Plus, you wouldn't have the legacy of the Big Blue to deal with. But your company has never done it. New owners though? Maybe new ideas?

Not a bad idea, but the Reader's debt's a problem.

Not anymore, they are expecting a cash investment from Atalaya. They are free of Eason.

I also don't think you have to imitate RedEye. There's already a RedEye and, lest we forget, RedEye is under the wing of a giant legacy media organization. Could a stand-alone RedEye succeed? It seems doubtful since they'd also have to give it away for free, distribute it in print and pay staffers somehow. Minus the paying of staff people, The Printed Blog already tried to muscle in on RedEye's turf and we saw how well that went.

On the topic of making public affairs/investigative/local politics reporting palatable to people, I think Whet is right: it's all in the presentation.
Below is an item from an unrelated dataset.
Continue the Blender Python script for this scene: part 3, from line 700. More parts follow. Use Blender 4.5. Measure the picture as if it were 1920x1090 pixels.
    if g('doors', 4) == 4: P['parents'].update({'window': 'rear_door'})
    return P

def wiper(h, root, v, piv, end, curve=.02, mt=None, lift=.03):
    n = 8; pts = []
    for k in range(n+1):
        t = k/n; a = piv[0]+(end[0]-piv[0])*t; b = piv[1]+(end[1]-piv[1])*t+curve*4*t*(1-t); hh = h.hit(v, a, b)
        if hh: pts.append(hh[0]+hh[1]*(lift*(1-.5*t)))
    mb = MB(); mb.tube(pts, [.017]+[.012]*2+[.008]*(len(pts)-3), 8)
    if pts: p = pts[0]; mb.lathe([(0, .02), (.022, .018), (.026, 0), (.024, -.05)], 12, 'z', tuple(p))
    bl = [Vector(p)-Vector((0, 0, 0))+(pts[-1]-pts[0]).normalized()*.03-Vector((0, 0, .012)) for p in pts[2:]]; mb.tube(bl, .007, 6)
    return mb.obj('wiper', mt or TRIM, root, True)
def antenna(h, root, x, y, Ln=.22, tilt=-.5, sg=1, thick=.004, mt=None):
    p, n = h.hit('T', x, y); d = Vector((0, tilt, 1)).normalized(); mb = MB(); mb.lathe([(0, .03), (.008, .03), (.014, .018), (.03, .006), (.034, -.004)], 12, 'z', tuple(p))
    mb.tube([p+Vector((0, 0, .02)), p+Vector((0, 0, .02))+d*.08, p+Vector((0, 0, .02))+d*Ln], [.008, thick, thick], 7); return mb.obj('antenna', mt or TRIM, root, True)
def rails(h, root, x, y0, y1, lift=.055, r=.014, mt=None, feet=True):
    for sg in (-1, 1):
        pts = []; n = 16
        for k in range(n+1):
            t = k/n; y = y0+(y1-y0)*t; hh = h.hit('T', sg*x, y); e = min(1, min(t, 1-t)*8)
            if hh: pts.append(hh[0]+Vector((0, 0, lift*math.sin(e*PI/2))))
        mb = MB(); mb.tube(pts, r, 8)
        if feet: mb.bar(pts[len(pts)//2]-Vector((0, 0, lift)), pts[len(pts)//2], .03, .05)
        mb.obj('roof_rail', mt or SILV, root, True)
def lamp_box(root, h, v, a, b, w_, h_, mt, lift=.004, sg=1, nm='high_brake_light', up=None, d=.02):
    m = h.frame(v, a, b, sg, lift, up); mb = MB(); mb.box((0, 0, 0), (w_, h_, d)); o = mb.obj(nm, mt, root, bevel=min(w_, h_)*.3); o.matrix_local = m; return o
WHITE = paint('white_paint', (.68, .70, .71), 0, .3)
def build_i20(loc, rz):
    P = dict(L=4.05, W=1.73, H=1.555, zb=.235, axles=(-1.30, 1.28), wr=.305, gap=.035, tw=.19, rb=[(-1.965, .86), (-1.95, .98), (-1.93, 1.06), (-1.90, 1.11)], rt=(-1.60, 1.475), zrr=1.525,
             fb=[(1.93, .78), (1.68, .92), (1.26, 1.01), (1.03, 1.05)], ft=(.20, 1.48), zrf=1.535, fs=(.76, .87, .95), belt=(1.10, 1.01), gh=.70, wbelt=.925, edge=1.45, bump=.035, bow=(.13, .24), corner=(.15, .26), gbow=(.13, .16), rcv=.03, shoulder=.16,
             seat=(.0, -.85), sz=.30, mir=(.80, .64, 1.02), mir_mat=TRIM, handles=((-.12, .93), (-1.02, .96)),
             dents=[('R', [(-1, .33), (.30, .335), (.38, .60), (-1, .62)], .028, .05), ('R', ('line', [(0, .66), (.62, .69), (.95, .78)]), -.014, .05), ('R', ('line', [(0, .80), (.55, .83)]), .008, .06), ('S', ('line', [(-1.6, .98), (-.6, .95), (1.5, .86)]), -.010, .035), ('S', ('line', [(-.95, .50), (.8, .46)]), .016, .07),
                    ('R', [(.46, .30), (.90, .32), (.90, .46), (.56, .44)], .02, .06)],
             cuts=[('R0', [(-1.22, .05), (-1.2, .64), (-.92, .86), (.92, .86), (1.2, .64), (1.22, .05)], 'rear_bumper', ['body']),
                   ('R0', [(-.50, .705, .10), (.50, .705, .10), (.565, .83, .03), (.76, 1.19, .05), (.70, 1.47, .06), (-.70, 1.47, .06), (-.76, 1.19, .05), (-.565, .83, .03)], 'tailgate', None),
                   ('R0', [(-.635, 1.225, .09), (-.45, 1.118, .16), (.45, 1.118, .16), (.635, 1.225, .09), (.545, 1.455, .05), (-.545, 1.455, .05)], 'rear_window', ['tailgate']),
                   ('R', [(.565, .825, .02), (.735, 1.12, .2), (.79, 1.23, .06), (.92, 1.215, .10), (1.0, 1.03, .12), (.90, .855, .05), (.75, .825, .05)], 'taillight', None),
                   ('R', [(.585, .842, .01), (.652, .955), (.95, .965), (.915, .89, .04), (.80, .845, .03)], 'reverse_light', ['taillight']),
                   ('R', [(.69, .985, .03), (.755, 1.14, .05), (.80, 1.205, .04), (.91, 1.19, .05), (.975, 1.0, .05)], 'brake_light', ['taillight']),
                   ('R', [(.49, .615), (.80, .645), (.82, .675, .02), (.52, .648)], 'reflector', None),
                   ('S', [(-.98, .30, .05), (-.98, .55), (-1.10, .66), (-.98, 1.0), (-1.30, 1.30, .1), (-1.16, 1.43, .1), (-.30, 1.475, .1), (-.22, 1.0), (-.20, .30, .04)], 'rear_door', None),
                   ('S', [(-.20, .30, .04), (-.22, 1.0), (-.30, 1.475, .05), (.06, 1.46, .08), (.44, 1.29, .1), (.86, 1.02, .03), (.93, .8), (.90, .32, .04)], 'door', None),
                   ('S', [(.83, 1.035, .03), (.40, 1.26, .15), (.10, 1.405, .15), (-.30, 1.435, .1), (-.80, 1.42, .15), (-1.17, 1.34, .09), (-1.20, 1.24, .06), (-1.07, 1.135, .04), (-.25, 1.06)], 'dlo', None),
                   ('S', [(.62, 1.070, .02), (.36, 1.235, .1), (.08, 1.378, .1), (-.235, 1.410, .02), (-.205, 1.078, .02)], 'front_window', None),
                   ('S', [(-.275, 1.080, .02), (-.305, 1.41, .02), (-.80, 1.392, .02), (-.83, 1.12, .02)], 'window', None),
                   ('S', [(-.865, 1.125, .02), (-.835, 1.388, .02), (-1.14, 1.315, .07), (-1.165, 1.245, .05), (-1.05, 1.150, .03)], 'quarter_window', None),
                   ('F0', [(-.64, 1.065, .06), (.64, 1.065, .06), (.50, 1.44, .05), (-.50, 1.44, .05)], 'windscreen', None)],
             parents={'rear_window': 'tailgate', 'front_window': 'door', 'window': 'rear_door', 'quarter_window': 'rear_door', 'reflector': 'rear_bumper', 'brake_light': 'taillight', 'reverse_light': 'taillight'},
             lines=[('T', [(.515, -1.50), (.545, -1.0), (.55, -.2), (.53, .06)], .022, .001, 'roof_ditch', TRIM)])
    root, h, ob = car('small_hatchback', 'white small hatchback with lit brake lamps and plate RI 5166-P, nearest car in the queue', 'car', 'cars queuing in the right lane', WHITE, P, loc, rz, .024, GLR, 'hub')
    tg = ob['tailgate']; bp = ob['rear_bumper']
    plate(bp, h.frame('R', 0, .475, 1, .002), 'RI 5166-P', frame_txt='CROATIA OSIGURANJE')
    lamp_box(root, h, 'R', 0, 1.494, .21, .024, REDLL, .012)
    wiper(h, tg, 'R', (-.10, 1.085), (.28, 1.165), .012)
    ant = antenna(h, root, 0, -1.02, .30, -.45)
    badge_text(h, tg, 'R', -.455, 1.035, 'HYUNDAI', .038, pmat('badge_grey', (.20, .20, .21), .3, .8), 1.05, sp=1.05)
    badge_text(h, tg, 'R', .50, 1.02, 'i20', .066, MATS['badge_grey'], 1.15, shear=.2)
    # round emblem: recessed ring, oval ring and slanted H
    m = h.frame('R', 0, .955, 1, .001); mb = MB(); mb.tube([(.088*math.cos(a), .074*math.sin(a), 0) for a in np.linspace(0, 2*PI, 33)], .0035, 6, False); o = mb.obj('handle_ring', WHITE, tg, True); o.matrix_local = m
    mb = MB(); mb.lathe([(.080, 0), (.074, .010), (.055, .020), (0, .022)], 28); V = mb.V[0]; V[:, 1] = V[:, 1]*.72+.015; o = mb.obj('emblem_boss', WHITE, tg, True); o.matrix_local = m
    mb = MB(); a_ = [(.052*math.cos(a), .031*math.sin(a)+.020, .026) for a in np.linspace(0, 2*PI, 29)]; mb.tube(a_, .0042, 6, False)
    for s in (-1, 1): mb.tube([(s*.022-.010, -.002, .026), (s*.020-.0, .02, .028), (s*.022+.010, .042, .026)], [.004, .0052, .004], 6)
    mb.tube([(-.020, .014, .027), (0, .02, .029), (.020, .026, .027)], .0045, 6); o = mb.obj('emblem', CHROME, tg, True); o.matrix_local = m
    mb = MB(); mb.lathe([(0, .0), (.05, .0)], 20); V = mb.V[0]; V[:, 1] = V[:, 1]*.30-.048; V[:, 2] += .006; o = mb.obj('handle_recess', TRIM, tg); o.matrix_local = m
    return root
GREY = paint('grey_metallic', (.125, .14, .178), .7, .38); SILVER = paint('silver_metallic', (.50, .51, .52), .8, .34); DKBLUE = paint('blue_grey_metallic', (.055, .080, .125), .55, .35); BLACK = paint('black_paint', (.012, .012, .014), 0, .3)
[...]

I'm deeply interested in that kind of material and even I darn near fall asleep reading those stories in the MSM. So I can imagine what it's like for someone who doesn't much care. However, I strongly believe that there's are ways to make that stuff interesting to an audience that would normally not care about it. Brad and I have sometimes talked about this stuff as it pertains to the Daily Daley or this site in general. We just don't have the time or resources to try any of the ideas we've had. And if anyone is having similar ideas in the MSM organizations, they don't seem to be trying them either. I mean, have any of you ever seen an example in the MSM of public affairs/local politics reporting done in a new, engaging way? Yeah, neither have I.

I would never claim to understand the financial workings of the newspaper business, but I'll say this: Chi-Town did a lot with a little. The evolution of their reporting far exceeded my expectations.

Whether or not the outlet dies this week or continues in a different form, CTDN is an indispensable milestone in the transition to the online-only news format in Chicago and elsewhere.